* _INSTRUCTION_
Write out the data below in full, unchanged, minus the images.

** START OF INFORMATION SUPPLIED **

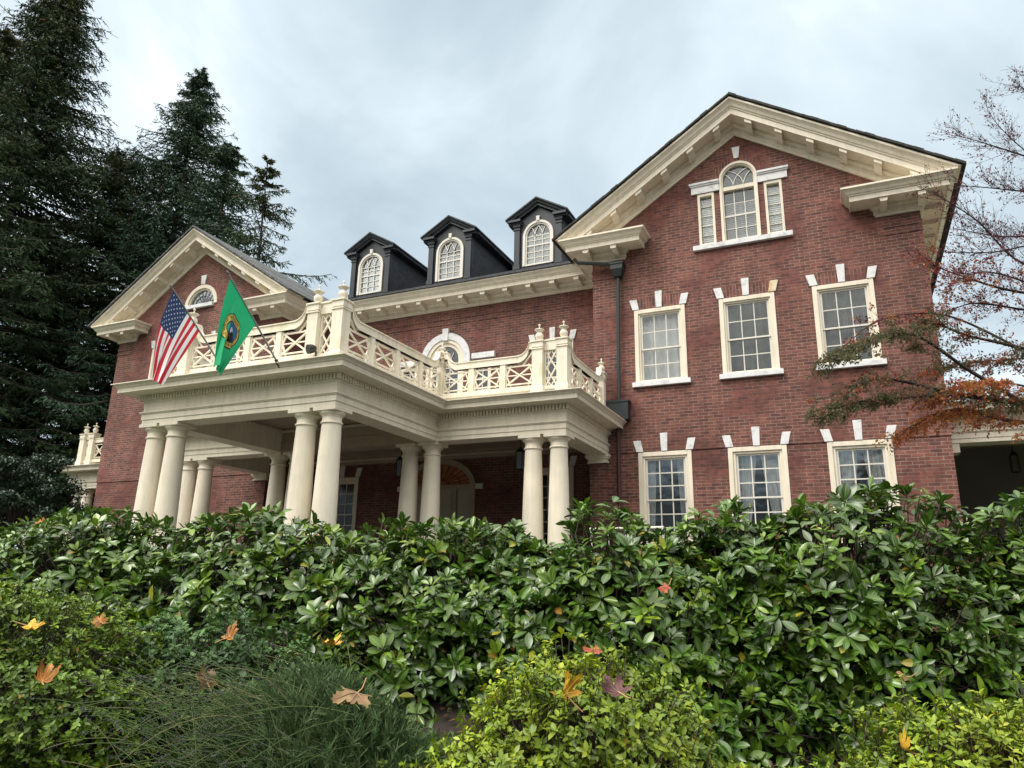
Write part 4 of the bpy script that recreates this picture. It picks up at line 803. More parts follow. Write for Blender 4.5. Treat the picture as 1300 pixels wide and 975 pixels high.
fo = surf(SU, 52, 50, mi=lambda i, j: 2 if (i < 28 and j < 20) else (0 if (i//4) % 2 == 0 else 1)).build('flag_cloth', [fr_, fw_, fb_], T)
stars = []
for r_ in range(9):
    n_ = 6 if r_ % 2 == 0 else 5
    for c in range(n_):
        h = 7/13*(r_+1)/10; f = .4*((2*c+1 if n_ == 6 else 2*c+2))/12
        stars.append([(h+(.022 if k % 2 == 0 else .009)*math.cos(PI*k/5), f+(.022 if k % 2 == 0 else .009)/1.6*math.sin(PI*k/5)) for k in range(10)])
decal(SU, stars).build('star_field', fw_, T)
bG, tG = (-7.19, -6.62, 1.49), (-7.19, -7.99, 2.67); dG = (np.array(bG)-np.array(tG)); dG /= np.linalg.norm(dG)
T = empty('state_flag', bG); setp(T, 'green flag with a round gold and blue seal drooping from the right pole', 'flag')
pole(T, bG, tG); t0 = np.array(tG)+dG*.06; zG = float((t0-CAM)@FW)
eG0 = at(273, 462, zG+.0); eG1 = at(280, 477, zG+.05); hG = at(325, 411, float((np.array([-7.19, -7.28, 2.06])-CAM)@FW))
def crG(h, f): g_ = math.exp(-((h-.36)/.07)**2)*f; g2 = math.exp(-((h-.22)/.10)**2)*f; return (.07*g_-.05*g2, .16*g_)
SG = cloth(t0, hG, eG0, eG1, .05, .05, 2.2, 1.2, crG)
surf(SG, 48, 48).build('flag_cloth', fg_, T)
AS = 1.45; hc, fc = .52, .46
def disc(r0, r1, n=40):
    out = []
    for k in range(n):
        a0, a1 = 2*PI*k/n, 2*PI*(k+1)/n
        for q in range(3):
            ra, rb = r0+(r1-r0)*q/3, r0+(r1-r0)*(q+1)/3
            out.append([(hc+ra*math.cos(a0), fc+ra/AS*math.sin(a0)), (hc+rb*math.cos(a0), fc+rb/AS*math.sin(a0)), (hc+rb*math.cos(a1), fc+rb/AS*math.sin(a1)), (hc+ra*math.cos(a1), fc+ra/AS*math.sin(a1))])
    return out
se = decal(SG, disc(.19, .29), .004).build('seal_ring', fy_, T); decal(SG, disc(.29, .31), .0042).build('seal_border', fk_, T); decal(SG, disc(.176, .191), .0045).build('seal_inner_border', fk_, T); decal(SG, disc(.001, .176), .0038).build('seal_field', fs_, T)
# a plain bust in the middle of the seal: dark coat, pale head
def blob(cx, cy, rx, ry, n=14): return [(hc+cx+rx*math.cos(2*PI*k/n), fc+(cy+ry*math.sin(2*PI*k/n))/AS) for k in range(n)]
decal(SG, [blob(.0, .10, .12, .07), blob(.02, .05, .07, .09)], .0052).build('seal_coat', fk_, T); decal(SG, [blob(0, -.035, .05, .065), blob(.0, .075, .028, .05)], .006).build('seal_head', fw_, T)
txt = 'THE SEAL OF THE STATE OF WASHINGTON '; segs = []; FONT = {}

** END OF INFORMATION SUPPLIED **

* _RESULT FOR THIS EXERCISE_
Write part 4 of the bpy script that recreates this picture. It picks up at line 803. More parts follow. Write for Blender 4.5. Treat the picture as 1300 pixels wide and 975 pixels high.
fo = surf(SU, 52, 50, mi=lambda i, j: 2 if (i < 28 and j < 20) else (0 if (i//4) % 2 == 0 else 1)).build('flag_cloth', [fr_, fw_, fb_], T)
stars = []
for r_ in range(9):
    n_ = 6 if r_ % 2 == 0 else 5
    for c in range(n_):
        h = 7/13*(r_+1)/10; f = .4*((2*c+1 if n_ == 6 else 2*c+2))/12
        stars.append([(h+(.022 if k % 2 == 0 else .009)*math.cos(PI*k/5), f+(.022 if k % 2 == 0 else .009)/1.6*math.sin(PI*k/5)) for k in range(10)])
decal(SU, stars).build('star_field', fw_, T)
bG, tG = (-7.19, -6.62, 1.49), (-7.19, -7.99, 2.67); dG = (np.array(bG)-np.array(tG)); dG /= np.linalg.norm(dG)
T = empty('state_flag', bG); setp(T, 'green flag with a round gold and blue seal drooping from the right pole', 'flag')
pole(T, bG, tG); t0 = np.array(tG)+dG*.06; zG = float((t0-CAM)@FW)
eG0 = at(273, 462, zG+.0); eG1 = at(280, 477, zG+.05); hG = at(325, 411, float((np.array([-7.19, -7.28, 2.06])-CAM)@FW))
def crG(h, f): g_ = math.exp(-((h-.36)/.07)**2)*f; g2 = math.exp(-((h-.22)/.10)**2)*f; return (.07*g_-.05*g2, .16*g_)
SG = cloth(t0, hG, eG0, eG1, .05, .05, 2.2, 1.2, crG)
surf(SG, 48, 48).build('flag_cloth', fg_, T)
AS = 1.45; hc, fc = .52, .46
def disc(r0, r1, n=40):
    out = []
    for k in range(n):
        a0, a1 = 2*PI*k/n, 2*PI*(k+1)/n
        for q in range(3):
            ra, rb = r0+(r1-r0)*q/3, r0+(r1-r0)*(q+1)/3
            out.append([(hc+ra*math.cos(a0), fc+ra/AS*math.sin(a0)), (hc+rb*math.cos(a0), fc+rb/AS*math.sin(a0)), (hc+rb*math.cos(a1), fc+rb/AS*math.sin(a1)), (hc+ra*math.cos(a1), fc+ra/AS*math.sin(a1))])
    return out
se = decal(SG, disc(.19, .29), .004).build('seal_ring', fy_, T); decal(SG, disc(.29, .31), .0042).build('seal_border', fk_, T); decal(SG, disc(.176, .191), .0045).build('seal_inner_border', fk_, T); decal(SG, disc(.001, .176), .0038).build('seal_field', fs_, T)
# a plain bust in the middle of the seal: dark coat, pale head
def blob(cx, cy, rx, ry, n=14): return [(hc+cx+rx*math.cos(2*PI*k/n), fc+(cy+ry*math.sin(2*PI*k/n))/AS) for k in range(n)]
decal(SG, [blob(.0, .10, .12, .07), blob(.02, .05, .07, .09)], .0052).build('seal_coat', fk_, T); decal(SG, [blob(0, -.035, .05, .065), blob(.0, .075, .028, .05)], .006).build('seal_head', fw_, T)
txt = 'THE SEAL OF THE STATE OF WASHINGTON '; segs = []; FONT = {}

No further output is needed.